La conciliazione dei tempi di vita e lavoro fa bene alle aziende
La conciliazione dei tempi di vita e lavoro fa bene alle aziende

Il 55% delle imprese registra un miglioramento nel rendimento. Aumentano soddisfazione (37%) e senso di appartenenza (24%), mentre scende l’assenteismo (29%).

Attuare politiche di bilanciamento dei tempi di vita e lavoro fa bene all’azienda. Lo rivela la ricerca "People first!", promossa dalla fondazione I-Csr e presentata questa mattina a Roma nel corso del convegno "Flessibilità&Produttività". Secondo lo studio oltre la metà (55%) delle aziende interpellate identifica nelle buone prassi di conciliazione un miglioramento nel rendimento delle proprie attività. Un dato ancor più significativo se si considera che sono soprattutto le piccole e medie imprese a rilevare questo vantaggio. In particolare il 39% registra un forte miglioramento del clima interno, soprattutto per quanto riguarda il rapporto tra collaboratori e tra dipendenti e dirigenti. Ad aumentare è anche la soddisfazione e la motivazione dei lavoratori (37%) e il senso di appartenenza all’azienda (24%), mentre scende l’assenteismo (29%). Le aziende, in particolare le pmi, ritengono inoltre che tali buone prassi aiutino a trattenere i migliori talenti e a sviluppare le competenze (11%), migliorando anche l’immagine dell’impresa (16%). Tra gli aspetti positivi anche il clima "family friendly" che si ripercuote anche nei contesti familiari di appartenenza. 

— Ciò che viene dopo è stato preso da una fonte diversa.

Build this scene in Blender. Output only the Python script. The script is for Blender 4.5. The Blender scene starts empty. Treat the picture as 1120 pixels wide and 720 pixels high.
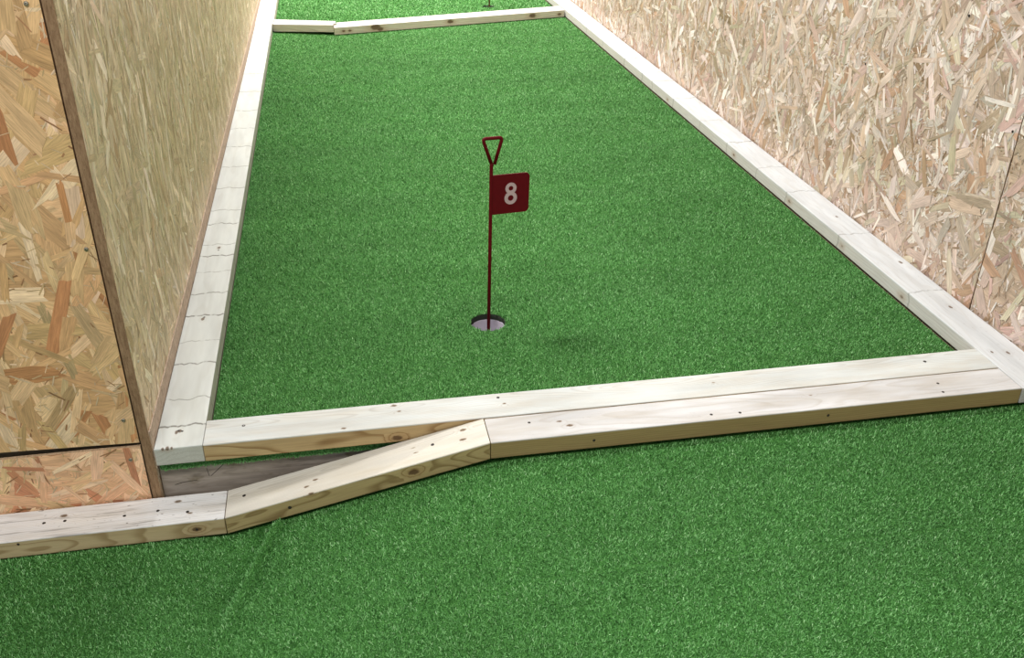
import bpy, bmesh, math, random
import numpy as np
from mathutils import Vector, Matrix

scene = bpy.context.scene
COL = scene.collection
PI = math.pi

# ------------------------------------------------------------------ helpers
def link(o, parent=None):
    COL.objects.link(o)
    if parent is not None:
        o.parent = parent
    return o

def tag(o, label=None, cat=None, group=None, kind=None):
    if label: o['label'] = label
    if cat: o['category'] = cat
    if group: o['group'] = group
    if kind: o['kind'] = kind
    return o

def mesh_obj(name, verts, faces, mats, parent=None, mat_idx=None, smooth=False):
    me = bpy.data.meshes.new(name)
    me.from_pydata(verts, [], faces)
    for m in (mats if isinstance(mats, (list, tuple)) else [mats]):
        me.materials.append(m)
    if mat_idx is not None:
        me.polygons.foreach_set('material_index', np.array(mat_idx, dtype=np.int32))
    if smooth:
        me.polygons.foreach_set('use_smooth', np.ones(len(me.polygons), dtype=bool))
    me.update()
    return link(bpy.data.objects.new(name, me), parent)

def bm_obj(name, bm, mats, parent=None, smooth=False):
    me = bpy.data.meshes.new(name)
    bm.normal_update()
    bm.to_mesh(me); bm.free()
    for m in (mats if isinstance(mats, (list, tuple)) else [mats]):
        me.materials.append(m)
    if smooth:
        me.polygons.foreach_set('use_smooth', np.ones(len(me.polygons), dtype=bool))
    return link(bpy.data.objects.new(name, me), parent)

class NT:
    """tiny node-tree builder"""
    def __init__(self, name):
        self.m = bpy.data.materials.new(name)
        self.m.use_nodes = True
        self.t = self.m.node_tree
        self.t.nodes.clear()
        self.out = self.t.nodes.new('ShaderNodeOutputMaterial')
        self.b = self.t.nodes.new('ShaderNodeBsdfPrincipled')
        self.t.links.new(self.b.outputs[0], self.out.inputs[0])
    def put(self, sock, v):
        if v is None: return
        if isinstance(v, bpy.types.NodeSocket):
            self.t.links.new(v, sock)
        else:
            if sock.type == 'RGBA' and len(v) == 3: v = (*v, 1)
            sock.default_value = v
    def math(self, op, a, b=None, c=None, clamp=False):
        n = self.t.nodes.new('ShaderNodeMath'); n.operation = op; n.use_clamp = clamp
        for i, v in enumerate((a, b, c)): self.put(n.inputs[i], v)
        return n.outputs[0]
    def vmath(self, op, a, b=None, out=0):
        n = self.t.nodes.new('ShaderNodeVectorMath'); n.operation = op
        self.put(n.inputs[0], a)
        if b is not None: self.put(n.inputs[1], b)
        return n.outputs[out]
    def scale3(self, v, s):
        return self.vmath('MULTIPLY', v, s)
    def coords(self, kind='Object'):
        return self.t.nodes.new('ShaderNodeTexCoord').outputs[kind]
    def noise(self, vec, scale=1.0, detail=2.0, rough=0.5, dist=0.0, col=False):
        n = self.t.nodes.new('ShaderNodeTexNoise')
        self.put(n.inputs['Vector'], vec); n.inputs['Scale'].default_value = scale
        n.inputs['Detail'].default_value = detail; n.inputs['Roughness'].default_value = rough
        n.inputs['Distortion'].default_value = dist
        return n.outputs[1 if col else 0]
    def ramp(self, f, stops, interp='LINEAR'):
        n = self.t.nodes.new('ShaderNodeValToRGB'); self.put(n.inputs[0], f)
        cr = n.color_ramp; cr.interpolation = interp
        while len(cr.elements) < len(stops): cr.elements.new(0.5)
        for e, (p, c) in zip(cr.elements, stops):
            e.position = p; e.color = (*c, 1) if len(c) == 3 else c
        return n.outputs[0]
    def mapr(self, f, a, b, c=0.0, d=1.0, smooth=False):
        n = self.t.nodes.new('ShaderNodeMapRange'); n.clamp = True
        if smooth: n.interpolation_type = 'SMOOTHSTEP'
        self.put(n.inputs[0], f)
        for i, v in enumerate((a, b, c, d)): self.put(n.inputs[i + 1], v)
        return n.outputs[0]
    def mix(self, f, a, b, mode='MIX'):
        n = self.t.nodes.new('ShaderNodeMix'); n.data_type = 'RGBA'; n.blend_type = mode
        self.put(n.inputs[0], f); self.put(n.inputs[6], a); self.put(n.inputs[7], b)
        return n.outputs[2]
    def sep(self, v):
        n = self.t.nodes.new('ShaderNodeSeparateXYZ'); self.put(n.inputs[0], v); return n.outputs
    def comb(self, x=0.0, y=0.0, z=0.0):
        n = self.t.nodes.new('ShaderNodeCombineXYZ')
        for i, v in enumerate((x, y, z)): self.put(n.inputs[i], v)
        return n.outputs[0]
    def attr(self, name, out=0):
        n = self.t.nodes.new('ShaderNodeAttribute'); n.attribute_name = name; return n.outputs[out]
    def bump(self, h, strength=0.3, dist=0.001, normal=None):
        n = self.t.nodes.new('ShaderNodeBump'); n.inputs['Strength'].default_value = strength
        n.inputs['Distance'].default_value = dist; self.put(n.inputs['Height'], h)
        if normal is not None: self.put(n.inputs['Normal'], normal)
        return n.outputs[0]
    def done(self, color, rough=0.6, normal=None, metal=0.0, spec=0.5):
        self.put(self.b.inputs['Base Color'], color); self.put(self.b.inputs['Roughness'], rough)
        self.put(self.b.inputs['Metallic'], metal); self.put(self.b.inputs['Specular IOR Level'], spec)
        if normal is not None: self.put(self.b.inputs['Normal'], normal)
        return self.m

def plain(name, c, rough=0.5, metal=0.0, var=0.06, scale=60, spec=0.5):
    t = NT(name)
    n = t.noise(t.coords(), scale, 3)
    k = t.mapr(n, 0.3, 0.7, 1 - var, 1 + var)
    return t.done(t.mix(1.0, c, t.comb(k, k, k), 'MULTIPLY'), rough, t.bump(n, 0.15, 0.0004), metal, spec)

# ------------------------------------------------------------------ materials
def wood(name, light, late, knots=(), cracks=(), seed=0.0, ring=0.0075, pith=(0.02, -0.03), tilt=0.010,
         top=None, top_amt=0.0, streak=0.0, ring_amt=0.55, h=0.045):
    """softwood sawn from a log: rings about a slightly tilted pith, knots (x, y, z, r), cross cracks (x, depth)"""
    t = NT(name)
    P = t.coords('Object')
    s = t.sep(P)
    off = t.comb(seed * 3.1, seed * 1.7, seed * 2.3)
    Ps = t.vmath('ADD', P, off)
    w1 = t.noise(t.scale3(Ps, (2.2, 9, 9)), 1.0, 2, 0.5, col=True)
    ws = t.sep(w1)
    y = t.math('ADD', t.math('SUBTRACT', s[1], pith[0]), t.math('MULTIPLY', t.math('SUBTRACT', ws[0], 0.5), 0.055))
    z = t.math('ADD', t.math('SUBTRACT', s[2], t.math('ADD', pith[1], t.math('MULTIPLY', s[0], tilt))),
               t.math('MULTIPLY', t.math('SUBTRACT', ws[1], 0.5), 0.055))
    r = t.math('SQRT', t.math('ADD', t.math('MULTIPLY', y, y), t.math('MULTIPLY', z, z)))
    # knots: fields that bend the rings and darken the middle
    kd = None; kring = None
    wob = t.math('MULTIPLY', t.math('SUBTRACT', t.noise(Ps, 160, 2), 0.5), 0.8)
    for (kx, ky, kz, kr) in knots:
        d = t.vmath('SUBTRACT', P, (kx, ky, kz))
        d = t.vmath('LENGTH', t.scale3(d, (0.55 / kr, 1 / kr, 1 / kr)), out=1)
        d = t.math('ADD', d, wob)
        core = t.mapr(d, 0.65, 1.25, 1, 0, True)
        halo = t.mapr(d, 0.8, 3.2, 1, 0, True)
        kd = core if kd is None else t.math('MAXIMUM', kd, core)
        kring = halo if kring is None else t.math('MAXIMUM', kring, halo)
    if kring is not None:
        r = t.math('ADD', r, t.math('MULTIPLY', kring, 0.006))
    f = t.math('FRACT', t.math('DIVIDE', r, ring))
    lw = t.math('MULTIPLY', t.math('POWER', t.mapr(f, 0.35, 0.90, 0, 1, True), 2.2), t.mapr(f, 0.92, 1.0, 1, 0))
    fib = t.noise(t.scale3(Ps, (14, 420, 420)), 1.0, 3, 0.6)
    blot = t.noise(t.scale3(Ps, (4, 22, 22)), 1.0, 3, 0.55)
    colr = t.mix(t.math('MULTIPLY', lw, ring_amt), light, late)
    colr = t.mix(t.mapr(blot, 0.35, 0.75, 0, 0.35), colr, late)
    k = t.mapr(fib, 0.3, 0.7, 0.88, 1.08)
    colr = t.mix(1.0, colr, t.comb(k, k, k), 'MULTIPLY')
    if kd is not None:
        colr = t.mix(t.math('MULTIPLY', kring, 0.35), colr, (0.30, 0.16, 0.06))
        colr = t.mix(t.math('MULTIPLY', kd, 0.85), colr, (0.085, 0.042, 0.018))
    if top is not None:        # upper side painted paler: greyed foot wear plus some of the overhead light
        m = t.mapr(s[2], h - 0.004, h - 0.0012, 0, 1, True)
        wear_light = t.noise(t.scale3(Ps, (5, 30, 30)), 1.0, 4, 0.6)
        m = t.math('MULTIPLY', m, t.mapr(wear_light, 0.25, 0.6, top_amt * 0.72, top_amt))
        if kd is not None:
            m = t.math('MULTIPLY', m, t.math('SUBTRACT', 1.0, t.math('MULTIPLY', kd, 0.9)))
        tc = t.mix(t.mapr(blot, 0.3, 0.75), top, tuple(c * 0.78 for c in top))
        tc = t.mix(t.math('MULTIPLY', lw, 0.16), tc, late)
        if streak:
            st = t.noise(t.scale3(Ps, (7, 130, 10)), 1.0, 3, 0.6)
            sp = t.noise(t.scale3(Ps, (60, 120, 60)), 1.0, 2, 0.6)
            tc = t.mix(t.math('MULTIPLY', t.mapr(st, 0.55, 0.72), streak), tc, (0.17, 0.16, 0.16))
            tc = t.mix(t.math('MULTIPLY', t.mapr(sp, 0.66, 0.74), streak), tc, (0.12, 0.11, 0.11))
        colr = t.mix(m, colr, tc)
    hgt = t.math('ADD', t.math('MULTIPLY', fib, 0.6), t.math('MULTIPLY', lw, 0.4))
    if cracks:
        cn = t.noise(t.scale3(P, (3, 26, 26)), 1.0, 2, 0.5)
        cn2 = t.noise(t.scale3(P, (8, 60, 5)), 1.0, 2, 0.5)
        acc = None
        for (cx, wdt, dep) in cracks:
            d = t.math('ABSOLUTE', t.math('SUBTRACT', t.math('ADD', s[0], t.math('MULTIPLY', t.math('SUBTRACT', cn, 0.5), 0.05)), cx))
            c = t.math('MULTIPLY', t.mapr(d, wdt * 0.4, wdt * 1.5, 1, 0), t.mapr(cn2, 0.34, 0.46, dep * 0.3, min(1, dep * 1.25)))
            acc = c if acc is None else t.math('MAXIMUM', acc, c)
        colr = t.mix(acc, colr, (0.16, 0.15, 0.125))
        hgt = t.math('SUBTRACT', hgt, t.math('MULTIPLY', acc, 2.0))
    return t.done(colr, t.mapr(fib, 0.2, 0.8, 0.62, 0.85), t.bump(hgt, 0.35, 0.0008), spec=0.25)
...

La conciliazione "carta vincente" per lavoratori e aziende. "Quello che emerge è una situazione win-win, che crea, cioè, vantaggi sia al lavoratore che al datore di lavoro- spiega Giovanna Bottani, project manager della fondazione I-Csr-. Abbiamo analizzato 30 best place to work in Italia e parlato con 45 aziende. Chi mette in pratica questo tipo di iniziative sono nel 78% dei casi i soggetti privati, ma anche le pubbliche amministrazioni cominciano a dimostrare innovazioni in questo senso". Possibili criticità nelle iniziative di conciliazione, secondo Bottani non ce ne sono. "In nessun caso ci sono stati risultati o risposte negative-sottolinea-. Alla fine tutte le aziende hanno riscontrato vantaggi sostanziali. Le uniche difficoltà sono di carattere organizzativo, o legate alle spese che l’azienda deve sostenere dal punto di vista della formazione. Ma- aggiunge Bottani- spesso sussistono anche retaggi culturali o forme di ostruzionismo legate a un management obsoleto". Dalla ricerca emerge, inoltre, che è più premiante una cultura dell’attenzione che una politica strutturata. "È più importante- conclude -dimostrare sensibilità verso un dipendente che costruire infrastrutture che non portano vantaggi oggettivi". 

La consigliera di Parità: "Insufficiente la valutazione del capitale umano". Alla giornata di studio era presente anche la consigliera nazionale di Parità, Alessandra Servidori, che ha ricordato come il Governo stia lavorando per individuare strumenti aziendali per la prevenzione dell’ incidentalità sul lavoro in un’ ottica di genere. "La flessibilità ha smesso di essere considerata un tabù, ma rimane tuttavia insufficiente il livello complessivo di valutazione del capitale umano- afferma-. Abbiamo un corpus normativo sovrabbondante che spesso rallenta le innovazioni nel mondo del lavoro, è importante, invece, questa complessità affrontata a gamba tesa dal ministro Sacconi, anche con l’avviso comune del 7 marzo. La vera sfida da cogliere oggi, è quella di una riforma organica dello statuto dei lavoratori, incentrato sulla saldatura tra scuola e lavoro".